On March 2, 2020, the Securities and Exchange Commission (SEC) issued a request for public comment from funds, investors and other market participants on the framework for addressing misleading fund names under Rule 35d-1 (Names Rule) under the Investment Company Act of 1940. The SEC is seeking public input as part of its assessment of whether the Names Rule is effective in preventing misleading or deceptive fund names and whether there are alternatives to the Names Rule.

Background

The Names Rule prohibits a fund from adopting as part of its name any word or words that the SEC finds materially deceptive or misleading. Fund names are also subject to the antifraud provisions of the federal securities laws. The SEC adopted the Names Rule in 2001 as an additional tool to help the SEC protect investors from being misled or deceived by a fund’s name.

The Names Rule generally requires a fund to invest at least 80% of its assets in the manner suggested by the fund’s name.
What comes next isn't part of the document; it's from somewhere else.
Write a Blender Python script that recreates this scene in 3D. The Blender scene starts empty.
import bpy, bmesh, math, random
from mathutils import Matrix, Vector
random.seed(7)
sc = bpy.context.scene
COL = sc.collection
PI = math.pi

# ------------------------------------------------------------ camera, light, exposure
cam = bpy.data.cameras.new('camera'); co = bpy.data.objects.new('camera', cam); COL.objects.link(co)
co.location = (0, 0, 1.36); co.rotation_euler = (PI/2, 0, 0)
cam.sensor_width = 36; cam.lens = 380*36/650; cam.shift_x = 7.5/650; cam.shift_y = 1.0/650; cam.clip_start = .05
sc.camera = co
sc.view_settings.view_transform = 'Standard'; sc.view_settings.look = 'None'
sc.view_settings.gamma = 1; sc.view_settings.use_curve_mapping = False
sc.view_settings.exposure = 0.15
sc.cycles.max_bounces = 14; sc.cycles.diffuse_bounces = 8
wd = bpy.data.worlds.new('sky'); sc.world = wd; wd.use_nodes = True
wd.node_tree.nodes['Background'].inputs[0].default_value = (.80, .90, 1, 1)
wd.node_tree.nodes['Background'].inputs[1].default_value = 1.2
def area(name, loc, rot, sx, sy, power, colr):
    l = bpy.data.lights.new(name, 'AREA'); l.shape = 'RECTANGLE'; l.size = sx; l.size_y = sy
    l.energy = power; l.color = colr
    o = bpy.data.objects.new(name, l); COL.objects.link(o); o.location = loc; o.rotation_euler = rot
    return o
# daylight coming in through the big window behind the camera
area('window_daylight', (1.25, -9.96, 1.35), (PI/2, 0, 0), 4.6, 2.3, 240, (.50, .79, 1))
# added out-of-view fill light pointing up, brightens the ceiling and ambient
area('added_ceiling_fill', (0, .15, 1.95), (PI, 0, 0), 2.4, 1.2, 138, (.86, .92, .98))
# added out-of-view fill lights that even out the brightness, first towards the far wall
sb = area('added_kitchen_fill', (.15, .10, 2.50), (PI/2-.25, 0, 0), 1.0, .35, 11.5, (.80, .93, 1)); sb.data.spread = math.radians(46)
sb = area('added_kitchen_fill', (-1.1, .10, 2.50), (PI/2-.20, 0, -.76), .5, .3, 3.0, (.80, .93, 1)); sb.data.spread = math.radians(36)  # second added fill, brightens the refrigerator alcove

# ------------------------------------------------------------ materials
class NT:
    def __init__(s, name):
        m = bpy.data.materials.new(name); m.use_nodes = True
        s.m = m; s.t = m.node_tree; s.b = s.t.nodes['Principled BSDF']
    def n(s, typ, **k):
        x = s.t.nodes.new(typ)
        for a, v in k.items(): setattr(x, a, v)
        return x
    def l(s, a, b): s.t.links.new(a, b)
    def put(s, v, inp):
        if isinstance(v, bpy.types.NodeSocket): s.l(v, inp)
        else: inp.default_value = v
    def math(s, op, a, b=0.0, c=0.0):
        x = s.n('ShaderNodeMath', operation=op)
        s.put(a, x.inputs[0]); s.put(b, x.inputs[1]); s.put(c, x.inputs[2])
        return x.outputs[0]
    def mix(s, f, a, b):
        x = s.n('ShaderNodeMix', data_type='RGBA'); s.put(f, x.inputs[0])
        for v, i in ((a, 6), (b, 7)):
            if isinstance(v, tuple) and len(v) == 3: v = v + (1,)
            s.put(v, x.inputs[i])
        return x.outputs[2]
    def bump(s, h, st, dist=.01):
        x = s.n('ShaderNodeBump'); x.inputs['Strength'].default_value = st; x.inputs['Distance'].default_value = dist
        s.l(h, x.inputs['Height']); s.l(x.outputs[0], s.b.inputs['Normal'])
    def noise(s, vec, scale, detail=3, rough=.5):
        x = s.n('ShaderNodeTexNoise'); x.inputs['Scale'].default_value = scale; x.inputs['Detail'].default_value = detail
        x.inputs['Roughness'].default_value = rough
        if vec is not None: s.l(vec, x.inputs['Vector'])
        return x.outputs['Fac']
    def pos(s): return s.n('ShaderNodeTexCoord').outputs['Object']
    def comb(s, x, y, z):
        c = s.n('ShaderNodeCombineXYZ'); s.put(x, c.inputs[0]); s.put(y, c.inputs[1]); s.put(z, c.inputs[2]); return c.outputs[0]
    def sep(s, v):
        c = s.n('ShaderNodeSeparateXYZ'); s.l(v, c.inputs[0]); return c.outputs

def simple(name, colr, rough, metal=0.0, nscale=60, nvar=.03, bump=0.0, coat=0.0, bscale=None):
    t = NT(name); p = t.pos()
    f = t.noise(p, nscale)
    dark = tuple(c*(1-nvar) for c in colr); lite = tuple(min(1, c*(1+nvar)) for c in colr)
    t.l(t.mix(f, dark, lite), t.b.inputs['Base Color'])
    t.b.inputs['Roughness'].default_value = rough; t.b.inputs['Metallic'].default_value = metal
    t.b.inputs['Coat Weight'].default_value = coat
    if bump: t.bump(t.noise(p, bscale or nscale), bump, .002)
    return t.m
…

In particular, if a fund’s name suggests a type of investment or geographic focus, the fund is required to invest at least 80% of its assets in the type of investment, industry, country or geographic region suggested by its name.

Fund Developments and Considerations

In its Request for Comments, the SEC identified the following fund developments since adoption of the Names Rule and the challenges in applying the Names Rule in light of those developments:

  • Increasing Use of Derivatives by Funds. An asset-based requirement may not necessarily capture significant exposure to a type of investment when leverage is involved. For example, the market value of derivatives may be relatively small, but its derivatives use may create significant exposure for a fund.
  • Increasing Use of Hybrid Instruments by Funds. Hybrid financial instruments, such as convertible securities, may have some, but not all, of the characteristics of the asset types used in a fund’s name.
  • Growing Number of Index Funds. A fund may include the name of the index that it is tracking in its name. Indexes are not subject to the Names Rule and the index constituents may not be closely tied to the type of investment suggested by an index’s name.
  • Use of Qualitative Assessments, such as ESG. An increasing number of funds have an investment mandate that requires certain qualitative assessments, such as environmental, social and governance-oriented (ESG) characteristics, and use those parameters in the funds’ names. The SEC noted that certain funds treat terms like “ESG” as an investment strategy, which is not subject to the Names Rule, and some funds treat “ESG” as a type of investment, which is subject to the Names Rule.
  • Competitive Market Environment. An increasingly competitive market environment may drive asset managers to select fund names that are more likely to attract assets but not be consistent with the purpose of the Names Rule.

Comment Period and Request for Comment

Comments are due 60 days after the SEC publishes the Request for Comments in the Federal Register. The SEC has requested comments on various aspects of fund names and the Names Rule, including the following:

  • Fund Names and the Names Rule Generally
    • To what extent do investors and funds rely on fund names to invest in or market funds?
    • Is the Names Rule effective in protecting investors? Should the Names Rule be repealed?
    • Are there ways the Names Rule could be modified to provide greater investment flexibility while still protecting investors?
    • Should the Names Rule apply to ticker symbols?
    • Should the Names Rule apply differently to closed-end funds or business development companies?
  • 80% Investment Requirement
    • Does the 80% requirement continue to be appropriate? Should the minimum threshold be higher or lower? Should the requirement be different for different types of investments? Should a fund be required to continue to maintain the required level of investment rather than only satisfy it at the time of investment?
    • Is an asset-based test appropriate? For example, would notional value rather than market value be appropriate for funds that use derivatives? What are the operational or interpretive challenges associated with a different approach?
  • Industry Determination
    • How do funds determine whether a portfolio investment is part of a particular industry?
    • Should there be flexibility under the Names Rule for funds that intend to focus their investments in emerging industries or companies that rely on emerging technologies?
  • Certain Terms Used in Fund Names
    • Should the Names Rule apply to the following terms, all of which are currently not regulated under the Names Rule: “growth” and value”; “ESG” and “sustainable”; “global” and “international;” “actively managed,” “tax managed,” “long-term” and “short-term”; and terms that identify a particular affinity group or population of investors, such as “veterans” or “municipal employees”?
    • To what extent do investors rely on fund names that use “ESG” or “sustainable,” which reflect certain qualitative characteristics of an investment, and should there be limits or requirements on a fund’s ability to characterize its investments as ESG or sustainable?
    • Are there other terms used in fund names that are especially prone to mislead investors or create other challenges?